Begin with the line that contains "LAV = ramp_mat('print_lavender', 2, [(Z0" and end with the line that contains "SHADE = mat('print_panel_edge', '#62627f', 0.5);", transcribing exactly each line in that stretch and no other.

--- Start of DATA FOR PROCESSING ---

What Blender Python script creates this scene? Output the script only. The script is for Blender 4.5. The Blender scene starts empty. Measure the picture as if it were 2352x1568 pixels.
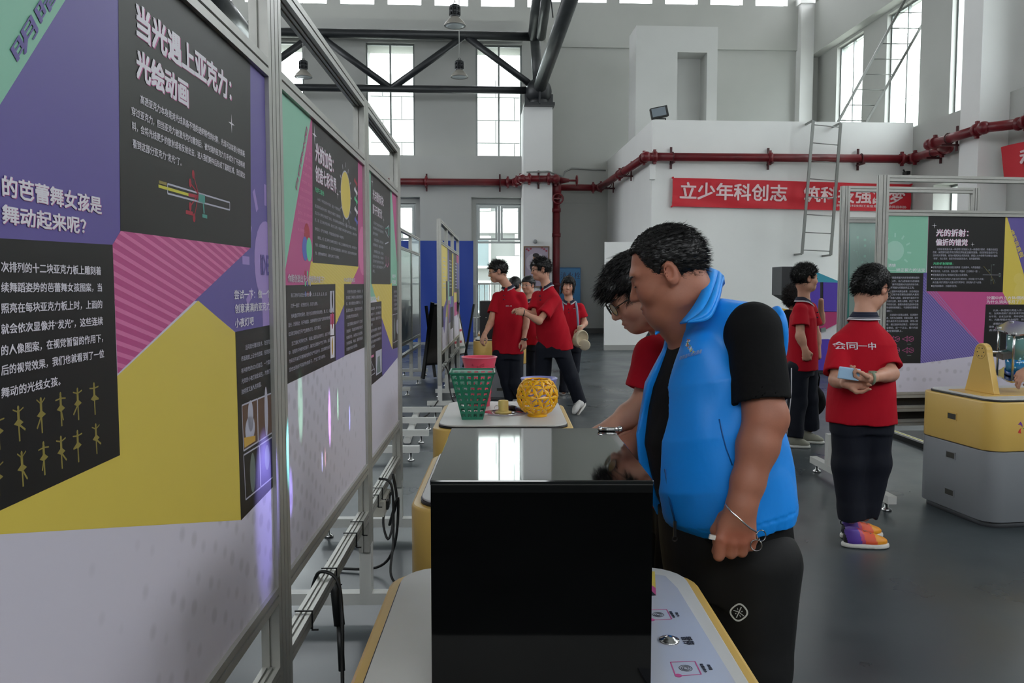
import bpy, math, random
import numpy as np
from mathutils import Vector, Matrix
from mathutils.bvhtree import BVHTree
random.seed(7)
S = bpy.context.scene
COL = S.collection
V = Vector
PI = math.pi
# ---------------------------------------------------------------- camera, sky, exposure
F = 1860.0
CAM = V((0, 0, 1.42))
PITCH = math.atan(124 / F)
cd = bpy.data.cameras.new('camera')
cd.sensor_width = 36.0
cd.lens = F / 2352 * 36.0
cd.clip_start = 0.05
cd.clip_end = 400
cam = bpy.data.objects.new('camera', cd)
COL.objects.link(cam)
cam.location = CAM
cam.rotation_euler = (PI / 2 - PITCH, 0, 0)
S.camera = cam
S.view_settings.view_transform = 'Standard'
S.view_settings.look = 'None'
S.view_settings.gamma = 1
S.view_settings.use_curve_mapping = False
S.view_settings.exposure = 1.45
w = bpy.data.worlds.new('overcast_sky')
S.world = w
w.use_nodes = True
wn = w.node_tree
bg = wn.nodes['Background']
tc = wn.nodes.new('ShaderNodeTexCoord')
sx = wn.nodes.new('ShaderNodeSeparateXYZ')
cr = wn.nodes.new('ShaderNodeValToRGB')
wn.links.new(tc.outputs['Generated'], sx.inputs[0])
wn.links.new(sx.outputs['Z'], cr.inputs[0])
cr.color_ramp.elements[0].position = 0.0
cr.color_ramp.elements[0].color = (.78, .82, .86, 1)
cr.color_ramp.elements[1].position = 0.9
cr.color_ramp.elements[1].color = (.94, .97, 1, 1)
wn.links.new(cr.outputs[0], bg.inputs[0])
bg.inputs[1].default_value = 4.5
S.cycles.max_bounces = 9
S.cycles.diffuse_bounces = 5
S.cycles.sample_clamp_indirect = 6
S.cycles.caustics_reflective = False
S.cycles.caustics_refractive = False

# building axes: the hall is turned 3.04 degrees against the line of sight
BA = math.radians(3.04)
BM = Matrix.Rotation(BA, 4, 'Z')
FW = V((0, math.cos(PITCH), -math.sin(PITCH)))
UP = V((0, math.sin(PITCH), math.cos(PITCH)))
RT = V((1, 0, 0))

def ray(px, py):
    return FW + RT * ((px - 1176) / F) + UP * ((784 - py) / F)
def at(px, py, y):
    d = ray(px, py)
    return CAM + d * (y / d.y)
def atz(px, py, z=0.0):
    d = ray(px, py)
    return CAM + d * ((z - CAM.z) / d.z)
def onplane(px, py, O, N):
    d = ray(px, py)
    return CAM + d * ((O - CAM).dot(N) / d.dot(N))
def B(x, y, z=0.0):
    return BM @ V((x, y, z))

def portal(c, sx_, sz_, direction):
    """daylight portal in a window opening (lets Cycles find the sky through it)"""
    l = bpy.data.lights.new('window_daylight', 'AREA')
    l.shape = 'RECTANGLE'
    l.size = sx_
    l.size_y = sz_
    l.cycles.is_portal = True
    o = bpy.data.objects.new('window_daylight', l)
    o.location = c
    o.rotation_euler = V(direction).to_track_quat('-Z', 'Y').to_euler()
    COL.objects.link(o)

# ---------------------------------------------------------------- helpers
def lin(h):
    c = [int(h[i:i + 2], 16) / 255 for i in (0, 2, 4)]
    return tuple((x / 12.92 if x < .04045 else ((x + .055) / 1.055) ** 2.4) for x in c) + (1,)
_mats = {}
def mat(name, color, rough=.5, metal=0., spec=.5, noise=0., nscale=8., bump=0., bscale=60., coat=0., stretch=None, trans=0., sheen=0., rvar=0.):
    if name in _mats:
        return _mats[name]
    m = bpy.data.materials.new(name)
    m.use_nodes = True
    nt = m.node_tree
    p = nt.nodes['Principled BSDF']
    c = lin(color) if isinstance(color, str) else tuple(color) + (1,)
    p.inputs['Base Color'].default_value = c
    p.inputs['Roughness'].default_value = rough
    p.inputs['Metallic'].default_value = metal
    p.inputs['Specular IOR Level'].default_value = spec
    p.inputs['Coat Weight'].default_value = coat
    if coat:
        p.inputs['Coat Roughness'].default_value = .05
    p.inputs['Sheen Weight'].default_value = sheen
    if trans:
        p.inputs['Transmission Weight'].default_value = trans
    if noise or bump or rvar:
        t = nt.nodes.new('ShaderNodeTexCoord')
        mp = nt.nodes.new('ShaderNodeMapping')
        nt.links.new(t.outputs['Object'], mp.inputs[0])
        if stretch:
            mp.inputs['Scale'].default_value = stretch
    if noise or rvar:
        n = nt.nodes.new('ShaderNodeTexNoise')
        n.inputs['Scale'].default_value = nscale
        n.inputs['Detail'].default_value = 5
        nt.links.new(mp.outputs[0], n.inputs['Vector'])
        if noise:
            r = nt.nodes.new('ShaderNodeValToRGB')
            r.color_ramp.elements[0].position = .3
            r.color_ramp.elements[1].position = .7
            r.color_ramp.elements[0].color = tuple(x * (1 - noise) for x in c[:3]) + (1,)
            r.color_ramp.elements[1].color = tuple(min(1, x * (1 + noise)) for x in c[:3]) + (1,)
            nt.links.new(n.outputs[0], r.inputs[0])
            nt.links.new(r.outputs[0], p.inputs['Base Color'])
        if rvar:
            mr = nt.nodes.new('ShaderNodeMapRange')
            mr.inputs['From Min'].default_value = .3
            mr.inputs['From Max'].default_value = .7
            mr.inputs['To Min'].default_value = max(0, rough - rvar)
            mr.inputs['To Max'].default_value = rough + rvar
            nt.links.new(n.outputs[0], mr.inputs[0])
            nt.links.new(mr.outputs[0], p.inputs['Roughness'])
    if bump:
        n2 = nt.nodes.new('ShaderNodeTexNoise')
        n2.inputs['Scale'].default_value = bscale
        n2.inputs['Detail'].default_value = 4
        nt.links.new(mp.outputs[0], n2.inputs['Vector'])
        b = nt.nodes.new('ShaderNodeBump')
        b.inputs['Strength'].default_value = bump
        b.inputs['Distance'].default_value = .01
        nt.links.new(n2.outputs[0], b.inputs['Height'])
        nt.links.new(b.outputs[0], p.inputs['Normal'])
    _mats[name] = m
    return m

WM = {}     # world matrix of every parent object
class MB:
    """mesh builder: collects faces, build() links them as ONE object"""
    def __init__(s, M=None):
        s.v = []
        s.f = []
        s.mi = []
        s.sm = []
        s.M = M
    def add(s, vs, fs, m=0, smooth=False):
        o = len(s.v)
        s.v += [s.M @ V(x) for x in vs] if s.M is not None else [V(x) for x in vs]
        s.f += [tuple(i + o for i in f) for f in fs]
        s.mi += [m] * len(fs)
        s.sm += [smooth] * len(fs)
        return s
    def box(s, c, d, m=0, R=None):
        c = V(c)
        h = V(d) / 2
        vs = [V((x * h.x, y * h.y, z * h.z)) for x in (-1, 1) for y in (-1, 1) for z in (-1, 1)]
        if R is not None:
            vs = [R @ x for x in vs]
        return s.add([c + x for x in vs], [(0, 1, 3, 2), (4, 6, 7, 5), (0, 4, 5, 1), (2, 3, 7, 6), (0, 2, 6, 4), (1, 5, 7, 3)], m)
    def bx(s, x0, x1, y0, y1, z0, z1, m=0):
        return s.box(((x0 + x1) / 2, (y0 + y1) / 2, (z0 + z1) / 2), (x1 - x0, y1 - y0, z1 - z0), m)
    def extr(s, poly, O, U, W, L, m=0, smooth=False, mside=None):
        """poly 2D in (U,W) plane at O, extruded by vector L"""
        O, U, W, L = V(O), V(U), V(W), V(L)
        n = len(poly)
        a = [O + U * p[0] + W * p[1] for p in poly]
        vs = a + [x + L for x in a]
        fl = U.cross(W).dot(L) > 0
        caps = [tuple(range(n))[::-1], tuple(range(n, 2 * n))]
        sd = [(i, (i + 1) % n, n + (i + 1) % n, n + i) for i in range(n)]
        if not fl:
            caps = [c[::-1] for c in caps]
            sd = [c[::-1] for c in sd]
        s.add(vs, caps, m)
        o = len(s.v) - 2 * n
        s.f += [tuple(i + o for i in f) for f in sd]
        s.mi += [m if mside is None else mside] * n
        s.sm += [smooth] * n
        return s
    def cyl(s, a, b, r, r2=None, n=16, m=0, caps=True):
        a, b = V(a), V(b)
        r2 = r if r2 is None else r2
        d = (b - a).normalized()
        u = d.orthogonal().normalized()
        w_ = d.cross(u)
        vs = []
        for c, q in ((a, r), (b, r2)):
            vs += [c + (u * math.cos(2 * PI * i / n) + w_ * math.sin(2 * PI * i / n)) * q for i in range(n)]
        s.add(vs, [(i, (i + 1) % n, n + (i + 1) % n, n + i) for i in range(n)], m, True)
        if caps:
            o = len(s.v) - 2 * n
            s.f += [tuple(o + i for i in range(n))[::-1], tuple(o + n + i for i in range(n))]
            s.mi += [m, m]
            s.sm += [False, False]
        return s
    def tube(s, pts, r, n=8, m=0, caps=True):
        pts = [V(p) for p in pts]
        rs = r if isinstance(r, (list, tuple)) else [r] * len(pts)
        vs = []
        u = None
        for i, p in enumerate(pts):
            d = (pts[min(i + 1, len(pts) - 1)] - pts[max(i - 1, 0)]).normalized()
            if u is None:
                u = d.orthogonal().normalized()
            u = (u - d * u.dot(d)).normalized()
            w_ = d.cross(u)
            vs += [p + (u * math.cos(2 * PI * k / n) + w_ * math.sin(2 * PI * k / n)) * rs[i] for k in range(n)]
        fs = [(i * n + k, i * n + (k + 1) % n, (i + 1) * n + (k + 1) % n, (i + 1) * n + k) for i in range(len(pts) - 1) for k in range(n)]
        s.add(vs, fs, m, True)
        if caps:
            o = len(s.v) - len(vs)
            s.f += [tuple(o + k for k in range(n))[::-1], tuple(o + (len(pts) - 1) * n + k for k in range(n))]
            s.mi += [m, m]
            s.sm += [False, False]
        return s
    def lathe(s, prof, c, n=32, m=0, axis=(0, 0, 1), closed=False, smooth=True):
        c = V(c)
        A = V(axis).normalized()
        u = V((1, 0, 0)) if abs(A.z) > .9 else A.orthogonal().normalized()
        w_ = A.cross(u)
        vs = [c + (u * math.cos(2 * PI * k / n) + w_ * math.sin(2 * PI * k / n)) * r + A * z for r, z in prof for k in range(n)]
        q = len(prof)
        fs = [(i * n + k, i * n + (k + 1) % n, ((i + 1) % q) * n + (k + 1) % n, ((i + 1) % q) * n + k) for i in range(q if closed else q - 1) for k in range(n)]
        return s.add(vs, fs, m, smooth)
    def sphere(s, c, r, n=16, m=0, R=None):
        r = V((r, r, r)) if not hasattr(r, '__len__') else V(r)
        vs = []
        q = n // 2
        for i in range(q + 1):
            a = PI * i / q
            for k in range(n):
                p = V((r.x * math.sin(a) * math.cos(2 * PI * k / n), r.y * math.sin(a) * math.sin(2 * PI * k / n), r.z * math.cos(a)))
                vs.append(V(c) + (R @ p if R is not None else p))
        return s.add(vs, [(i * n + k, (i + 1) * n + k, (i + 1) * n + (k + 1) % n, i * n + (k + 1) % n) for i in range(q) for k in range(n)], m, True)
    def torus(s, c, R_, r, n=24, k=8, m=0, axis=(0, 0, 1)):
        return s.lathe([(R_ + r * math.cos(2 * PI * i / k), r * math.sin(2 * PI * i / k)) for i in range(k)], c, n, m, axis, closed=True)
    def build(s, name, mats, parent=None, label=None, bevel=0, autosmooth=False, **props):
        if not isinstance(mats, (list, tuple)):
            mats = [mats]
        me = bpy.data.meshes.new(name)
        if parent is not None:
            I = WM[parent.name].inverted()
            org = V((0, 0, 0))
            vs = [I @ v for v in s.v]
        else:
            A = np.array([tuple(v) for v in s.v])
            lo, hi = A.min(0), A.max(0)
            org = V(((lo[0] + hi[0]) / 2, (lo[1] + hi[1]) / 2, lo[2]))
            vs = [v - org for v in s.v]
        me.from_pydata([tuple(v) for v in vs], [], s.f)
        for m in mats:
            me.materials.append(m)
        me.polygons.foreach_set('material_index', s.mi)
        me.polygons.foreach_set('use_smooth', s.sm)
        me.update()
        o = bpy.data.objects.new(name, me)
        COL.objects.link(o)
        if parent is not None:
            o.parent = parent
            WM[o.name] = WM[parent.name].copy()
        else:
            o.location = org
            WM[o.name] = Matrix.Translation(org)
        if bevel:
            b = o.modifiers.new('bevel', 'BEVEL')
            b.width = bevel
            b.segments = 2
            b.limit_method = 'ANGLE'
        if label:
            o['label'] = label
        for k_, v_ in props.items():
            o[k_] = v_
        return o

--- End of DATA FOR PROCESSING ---
--- Start of DATA FOR PROCESSING ---

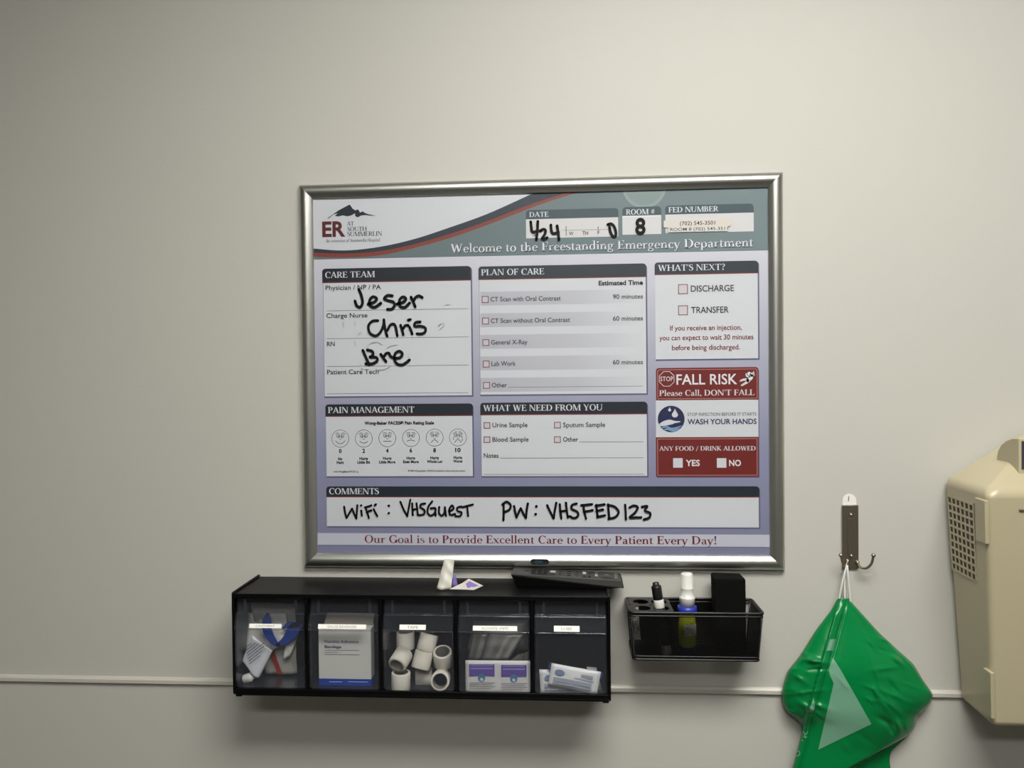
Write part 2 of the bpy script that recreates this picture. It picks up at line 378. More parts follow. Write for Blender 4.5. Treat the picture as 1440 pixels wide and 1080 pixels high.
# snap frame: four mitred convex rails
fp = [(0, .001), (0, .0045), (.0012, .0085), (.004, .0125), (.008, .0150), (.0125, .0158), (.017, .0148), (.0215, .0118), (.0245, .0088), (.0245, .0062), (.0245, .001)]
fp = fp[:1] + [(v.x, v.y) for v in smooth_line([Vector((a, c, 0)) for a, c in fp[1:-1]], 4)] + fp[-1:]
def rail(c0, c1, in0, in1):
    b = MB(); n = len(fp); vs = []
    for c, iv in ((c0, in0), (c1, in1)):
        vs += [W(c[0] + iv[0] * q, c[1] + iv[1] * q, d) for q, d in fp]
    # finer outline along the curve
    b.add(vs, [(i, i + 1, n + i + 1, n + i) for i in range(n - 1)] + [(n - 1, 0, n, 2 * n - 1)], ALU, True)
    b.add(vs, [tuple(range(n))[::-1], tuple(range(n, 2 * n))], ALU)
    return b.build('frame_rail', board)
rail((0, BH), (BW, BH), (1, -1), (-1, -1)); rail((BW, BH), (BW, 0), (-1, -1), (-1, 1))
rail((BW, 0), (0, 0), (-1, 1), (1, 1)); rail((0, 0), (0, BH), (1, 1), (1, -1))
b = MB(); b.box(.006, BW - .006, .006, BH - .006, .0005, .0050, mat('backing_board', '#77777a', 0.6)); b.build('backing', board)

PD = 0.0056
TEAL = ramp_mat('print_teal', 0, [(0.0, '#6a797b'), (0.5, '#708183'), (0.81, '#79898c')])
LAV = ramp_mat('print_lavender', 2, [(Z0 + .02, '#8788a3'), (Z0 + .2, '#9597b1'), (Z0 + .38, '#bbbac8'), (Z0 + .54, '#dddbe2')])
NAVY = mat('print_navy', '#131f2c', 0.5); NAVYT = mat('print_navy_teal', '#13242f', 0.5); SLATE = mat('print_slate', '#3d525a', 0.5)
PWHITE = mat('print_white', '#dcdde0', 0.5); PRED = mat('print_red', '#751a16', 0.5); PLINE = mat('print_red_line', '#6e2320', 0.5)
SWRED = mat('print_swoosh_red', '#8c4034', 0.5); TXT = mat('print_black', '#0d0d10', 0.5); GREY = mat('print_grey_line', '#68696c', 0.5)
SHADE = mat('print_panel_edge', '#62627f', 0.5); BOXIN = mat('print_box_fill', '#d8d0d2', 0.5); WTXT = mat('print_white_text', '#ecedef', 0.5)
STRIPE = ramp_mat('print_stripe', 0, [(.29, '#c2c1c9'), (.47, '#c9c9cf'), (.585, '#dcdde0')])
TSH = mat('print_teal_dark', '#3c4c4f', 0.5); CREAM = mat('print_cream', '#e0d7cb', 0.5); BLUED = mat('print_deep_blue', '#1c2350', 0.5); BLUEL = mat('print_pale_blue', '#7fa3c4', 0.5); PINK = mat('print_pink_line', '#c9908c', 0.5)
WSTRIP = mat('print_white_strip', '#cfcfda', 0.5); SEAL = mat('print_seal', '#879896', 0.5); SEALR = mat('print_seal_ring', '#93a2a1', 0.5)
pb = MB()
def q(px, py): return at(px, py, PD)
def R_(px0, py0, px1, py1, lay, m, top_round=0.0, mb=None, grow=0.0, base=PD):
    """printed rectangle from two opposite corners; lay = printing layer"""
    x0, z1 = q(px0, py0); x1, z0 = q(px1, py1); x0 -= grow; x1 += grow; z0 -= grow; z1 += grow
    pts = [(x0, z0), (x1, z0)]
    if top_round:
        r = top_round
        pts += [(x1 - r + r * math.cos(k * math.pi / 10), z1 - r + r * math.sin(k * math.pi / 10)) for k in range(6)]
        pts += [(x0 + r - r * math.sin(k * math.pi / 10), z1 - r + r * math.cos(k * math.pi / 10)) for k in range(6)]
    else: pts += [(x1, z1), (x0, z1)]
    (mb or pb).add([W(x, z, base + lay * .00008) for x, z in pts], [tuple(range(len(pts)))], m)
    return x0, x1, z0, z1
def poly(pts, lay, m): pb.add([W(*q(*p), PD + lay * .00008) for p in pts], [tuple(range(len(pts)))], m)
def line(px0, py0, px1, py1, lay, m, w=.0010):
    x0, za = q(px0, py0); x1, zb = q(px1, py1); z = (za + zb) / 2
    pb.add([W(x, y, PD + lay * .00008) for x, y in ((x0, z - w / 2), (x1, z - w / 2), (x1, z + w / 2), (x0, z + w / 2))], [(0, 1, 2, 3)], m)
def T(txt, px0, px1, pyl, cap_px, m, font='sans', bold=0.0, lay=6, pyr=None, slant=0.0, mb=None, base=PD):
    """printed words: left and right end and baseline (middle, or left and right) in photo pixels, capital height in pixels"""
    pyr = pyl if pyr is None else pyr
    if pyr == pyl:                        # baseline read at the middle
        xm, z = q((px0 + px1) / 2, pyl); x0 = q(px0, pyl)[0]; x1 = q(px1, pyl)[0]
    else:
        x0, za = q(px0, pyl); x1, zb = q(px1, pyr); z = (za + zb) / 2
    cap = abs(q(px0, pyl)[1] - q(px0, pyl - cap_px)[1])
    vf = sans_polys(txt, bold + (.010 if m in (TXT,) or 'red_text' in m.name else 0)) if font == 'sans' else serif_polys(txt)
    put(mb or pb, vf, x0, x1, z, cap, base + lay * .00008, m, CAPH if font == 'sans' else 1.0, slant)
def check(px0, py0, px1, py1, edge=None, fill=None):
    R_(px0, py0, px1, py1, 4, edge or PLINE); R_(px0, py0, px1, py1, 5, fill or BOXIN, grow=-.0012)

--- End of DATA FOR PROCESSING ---

## REPLY TO THE TASK
LAV = ramp_mat('print_lavender', 2, [(Z0 + .02, '#8788a3'), (Z0 + .2, '#9597b1'), (Z0 + .38, '#bbbac8'), (Z0 + .54, '#dddbe2')])
NAVY = mat('print_navy', '#131f2c', 0.5); NAVYT = mat('print_navy_teal', '#13242f', 0.5); SLATE = mat('print_slate', '#3d525a', 0.5)
PWHITE = mat('print_white', '#dcdde0', 0.5); PRED = mat('print_red', '#751a16', 0.5); PLINE = mat('print_red_line', '#6e2320', 0.5)
SWRED = mat('print_swoosh_red', '#8c4034', 0.5); TXT = mat('print_black', '#0d0d10', 0.5); GREY = mat('print_grey_line', '#68696c', 0.5)
SHADE = mat('print_panel_edge', '#62627f', 0.5); BOXIN = mat('print_box_fill', '#d8d0d2', 0.5); WTXT = mat('print_white_text', '#ecedef', 0.5)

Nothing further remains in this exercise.